Yossi Beilin est ancien ministre de la Justice et l’un des architectes des accords d’Oslo, puis de Genève avec les Palestiniens.
Dans une tribune publiée récemment sur le Haaretz après la mort de Shimon Peres, il se souvient de l’une des visites secrètes effectuées par l’ancien président et ex-premier ministre au Maroc.
Cela se passe en janvier 1981, Shimon Peres et Yossi Beilin arrivent à Marrakech sous de fausses identités.
Au Palais royal, tard dans la soirée, ils attendent le défunt monarque dans une somptueuse salle où ils découvrent un grand téléviseur. Pour contrer l’ennui, ils allument le poste, mais trouvent juste un vieil homme psalmodiant du Coran. Ils éteignent le téléviseur et demandent à l’un des collaborateurs de Hassan II s’ils pouvaient partir quelque part écouter de la musique.
La réponse est catégorique: il n’en est pas question! Il y avait risque qu’ils soient reconnus et ce serait embarrassant pour leur hôte, se souvient Yossi Beilin.
Mais juste quelques minutes plus tard, ils sont conviés dans une autre somptueuse salle où avaient été réunis une vingtaine d’artistes entre chanteurs, danseurs et musiciens.

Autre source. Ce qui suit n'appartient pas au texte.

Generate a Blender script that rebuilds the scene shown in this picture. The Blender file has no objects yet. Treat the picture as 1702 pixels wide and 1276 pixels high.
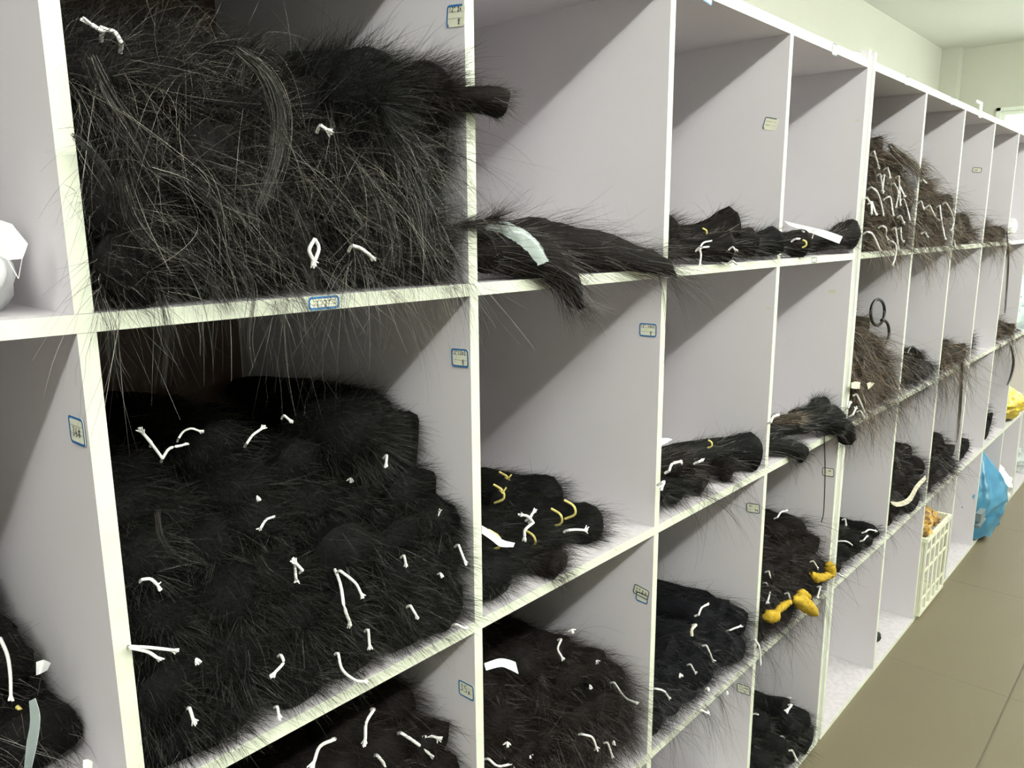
import bpy, math
import numpy as np
from mathutils import Vector, Matrix

C = bpy.context.scene.collection
SC = bpy.context.scene

# ------------------------------------------------------------------ camera
CAM = np.array([-0.24775, -0.68357, 1.4433])
FPX = 1299.74
RM = np.array([[0.66740, -0.74468, -0.00569],
               [0.14930, 0.12631, 0.98069],
               [0.72958, 0.65536, -0.19548]])
cd = bpy.data.cameras.new('camera')
cd.sensor_width = 36.0
cd.lens = 36.0 * FPX / 1702.0
cd.clip_start = 0.02
cd.clip_end = 60
cam = bpy.data.objects.new('camera', cd)
C.objects.link(cam)
M = Matrix(((RM[0][0], RM[1][0], -RM[2][0], CAM[0]),
            (RM[0][1], RM[1][1], -RM[2][1], CAM[1]),
            (RM[0][2], RM[1][2], -RM[2][2], CAM[2]),
            (0, 0, 0, 1)))
cam.matrix_world = M
SC.camera = cam

# ------------------------------------------------------------------ world, light, exposure
w = bpy.data.worlds.new('world')
SC.world = w
w.use_nodes = True
bg = w.node_tree.nodes['Background']
bg.inputs[0].default_value = (0.92, 1.0, 0.95, 1)
bg.inputs[1].default_value = 9.0
SC.view_settings.view_transform = 'Standard'
SC.view_settings.look = 'None'
SC.view_settings.gamma = 1
SC.view_settings.use_curve_mapping = False
SC.view_settings.exposure = 0.16


def area(name, loc, rx, sx, sy, power, col):
    l = bpy.data.lights.new(name, 'AREA')
    l.shape = 'RECTANGLE'
    l.size = sx
    l.size_y = sy
    l.energy = power
    l.color = col
    o = bpy.data.objects.new(name, l)
    C.objects.link(o)
    o.location = loc
    o.rotation_euler = (rx, 0, 0)
    return o


TUBE = (0.98, 1.0, 0.96)
# one long run of bare ceiling tubes parallel to the shelves, shining down, up and to both sides
for rx, dy, dz, p in ((0, 0, -.03, 74), (math.pi / 2, .03, 0, 148), (math.pi, 0, .03, 300), (-math.pi / 2, -.03, 0, 90)):
    area('tube_light', (2.3, -1.92 + dy, 3.0 + dz), rx, 11.4, 0.06, p, TUBE)

# ------------------------------------------------------------------ helpers
RNG = np.random.default_rng(7)


def tag(o, label=None, cat=None, group=None, kind=None):
    if label: o['label'] = label
    if cat: o['category'] = cat
    if group: o['group'] = group
    if kind: o['kind'] = kind
    return o


def ray(u, v):
    return RM.T @ np.array([(u - 851) / FPX, -(v - 638) / FPX, 1.0])


def onY(u, v, y):            # the point of the plane y = const seen at (u, v)
    d = ray(u, v)
    return CAM + d * (y - CAM[1]) / d[1]


def onX(u, v, x):
    d = ray(u, v)
    return CAM + d * (x - CAM[0]) / d[0]


def onZ(u, v, z):
    d = ray(u, v)
    return CAM + d * (z - CAM[2]) / d[2]


def pix(p):
    v = RM @ (np.asarray(p) - CAM)
    return 851 + FPX * v[0] / v[2], 638 - FPX * v[1] / v[2]


class MB:
    def __init__(s):
        s.v = []; s.f = []; s.n = 0

    def add(s, v, f):
        v = np.asarray(v, float).reshape(-1, 3)
        f = np.asarray(f, int) + s.n
        s.v.append(v); s.f.append(f); s.n += len(v)
        return s

    def box(s, a, b):
        x0, y0, z0 = a; x1, y1, z1 = b
        v = [(x0, y0, z0), (x1, y0, z0), (x1, y1, z0), (x0, y1, z0), (x0, y0, z1), (x1, y0, z1), (x1, y1, z1), (x0, y1, z1)]
        f = [(0, 3, 2, 1), (4, 5, 6, 7), (0, 1, 5, 4), (1, 2, 6, 5), (2, 3, 7, 6), (3, 0, 4, 7)]
        return s.add(v, f)

    def tube(s, pts, r, n=6, caps=True):
        pts = np.asarray(pts, float)
        r = np.broadcast_to(np.asarray(r, float), (len(pts),))
        t = np.gradient(pts, axis=0)
        t /= np.linalg.norm(t, axis=1)[:, None] + 1e-9
        ref = np.array([0.31, 0.2, 0.93]) if abs(t[0] @ np.array([0.31, 0.2, 0.93])) < .9 else np.array([1., 0, 0])
        a = np.cross(t, ref); a /= np.linalg.norm(a, axis=1)[:, None] + 1e-9
        b = np.cross(t, a)
        th = np.arange(n) * 2 * np.pi / n
        v = pts[:, None] + r[:, None, None] * (np.cos(th)[None, :, None] * a[:, None] + np.sin(th)[None, :, None] * b[:, None])
        m = len(pts)
        i = np.arange(m - 1)[:, None] * n
        j = np.arange(n)[None]
        k = (j + 1) % n
        f = np.stack([i + j, i + k, i + n + k, i + n + j], -1).reshape(-1, 4)
        s.add(v, f)
        return s

    def arrays(s):
        return np.concatenate(s.v), np.concatenate(s.f)

    def build(s, name, mat, parent=None, loc=None, smooth=False):
        v, f = s.arrays()
        return mesh_obj(name, v, f, mat, parent, loc, smooth)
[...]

Yossi Beilin n’en revient toujours pas, 35 ans plus tard, d’avoir été, avec Shimon Peres, la seule audience de tout un spectacle.
L’ancien président israélien, à l’époque chef de l’opposition, appréciait le spectacle, suivait le rythme avec sa tête et applaudissait énergiquement. Yossi Beilin était sous le choc, mais ne devait pas trop le montrer. «Cela ne se faisait pas quand un monarque met à votre disposition son avion privé et vous invite dans son palais», explique-t-il.
«Shimon Peres aimait la vie, il aimait la vie politique et savait apprécier les deux», conclut Yossi Beilin.
Quelque temps plus tard, le spectacle a été interrompu et les deux hommes ont compris que l’heure de rencontrer le roi a sonné. Hassan II les attendait dans une autre salle, mais Yossi Beilin ne dit pas un mot sur ce qui s’était dit lors de cette rencontre à trois.